Zn-doped SnO2 nano-urchin-enriched 3D carbonaceous framework for supercapacitor application

Abstract

Hierarchical Zn-doped SnO₂ nano-urchins decorated on RGO nanosheets were fabricated for supercapacitor applications. In this study, SnO₂ nanospheres were doped with Zn²⁺ to tailor their electrical and morphological properties. Zn²⁺ doping of the SnO₂ nanospheres prevented Sn clustering and thereby reduced the particle size leading to the formation of urchin-like nanostructures. These urchins with a high surface area and short transport paths can offer high capacitive performance by assembling with RGO nanosheets. The X-ray photoelectron spectroscopy and X-ray diffraction analyses confirmed the presence of SnO₂ crystal planes and successful doping of the Zn²⁺. The incorporation of the RGO nanosheets augmented the coulombic efficiency, specific capacitance, and cycling performance.

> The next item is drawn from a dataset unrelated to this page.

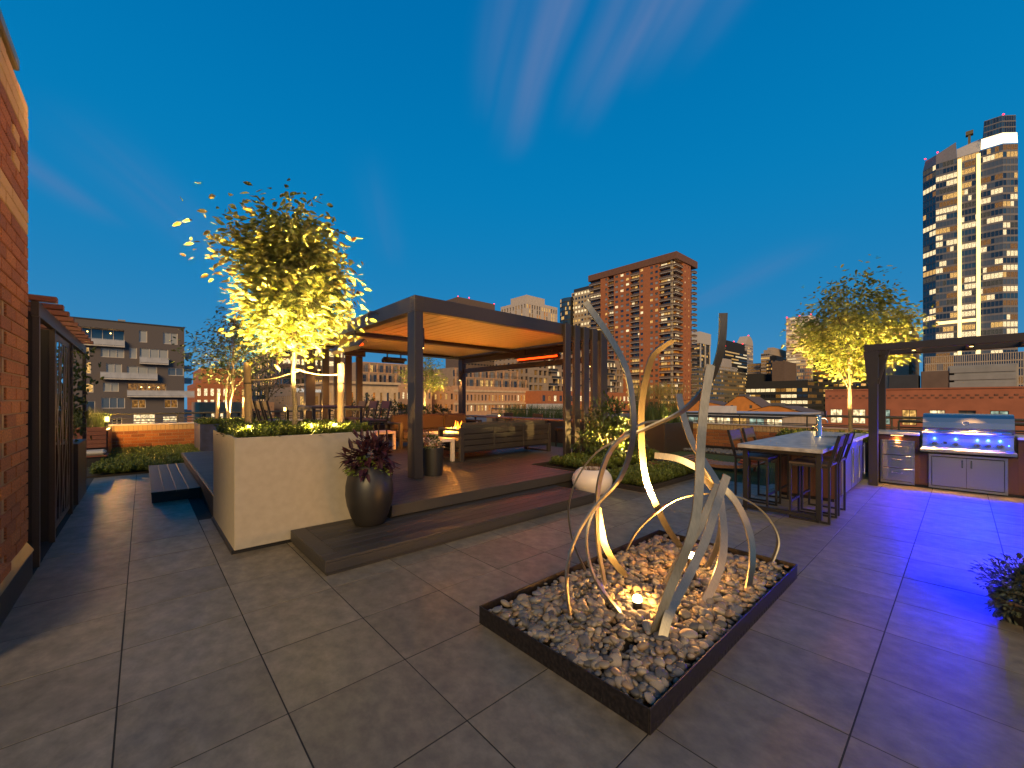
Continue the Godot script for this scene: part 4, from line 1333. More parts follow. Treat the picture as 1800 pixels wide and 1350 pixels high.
func dining() -> void:
	var D := 0.285
	var t := thing("bar_table", "tall dark rectangular bar table on the deck behind the white planter", "table", P(2.85, D, 9.2))
	var o := t.position
	var b := mb(o)
	for i in 5:
		b = mb(o); b.bx(2.32 + 0.205 * i, 2.52 + 0.205 * i, D + 1.07, D + 1.11, 8.1, 10.15, 0.004); obj("top_board", b, M.stool_wood, t)
	for u in [2.36, 3.25]:
		for v in [8.16, 10.04]:
			b = mb(o); b.bx(u, u + 0.05, D, D + 1.069, v, v + 0.05, 0.003); obj("leg", b, M.black_metal, t)
		b = mb(o); b.bx(u, u + 0.05, D + 1.02, D + 1.068, 8.212, 10.038, 0.003); obj("rail", b, M.black_metal, t)
	var g := "tall bar stools around the dark bar table"
	var spots := [[1.98, 8.75, -PI / 2, "left side, nearest the white planter"], [1.98, 9.35, -PI / 2, "left side, middle one"], [1.98, 9.95, -PI / 2, "left side, farthest one"], [3.66, 8.45, PI / 2, "right side, nearest the near post"], [3.66, 9.1, PI / 2, "right side, middle one"], [3.66, 9.75, PI / 2, "right side, farthest one"]]
	var proto: Node3D = null
	for s in spots:
		var lab := "dark stool at the tall bar table, " + String(s[3])
		if proto == null:
			proto = stool_proto(lab, g)
			proto.scale = Vector3(1, 1.13, 1)
			proto.position = P(s[0], D, s[1]); proto.rotation.y = s[2]
		else:
			copy(proto, P(s[0], D, s[1]), s[2], lab)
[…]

The enhancement of the capacitive behavior resulted from the synergistic effects owing to the combined properties of pseudocapacitance and double layer capacitance. The composite electrode material offered a specific capacitance of 635 F g⁻¹ at a current density of 1 A g⁻¹ and has a high cycling stability up to 5000 cycles with a capacitance retention of 78.4%.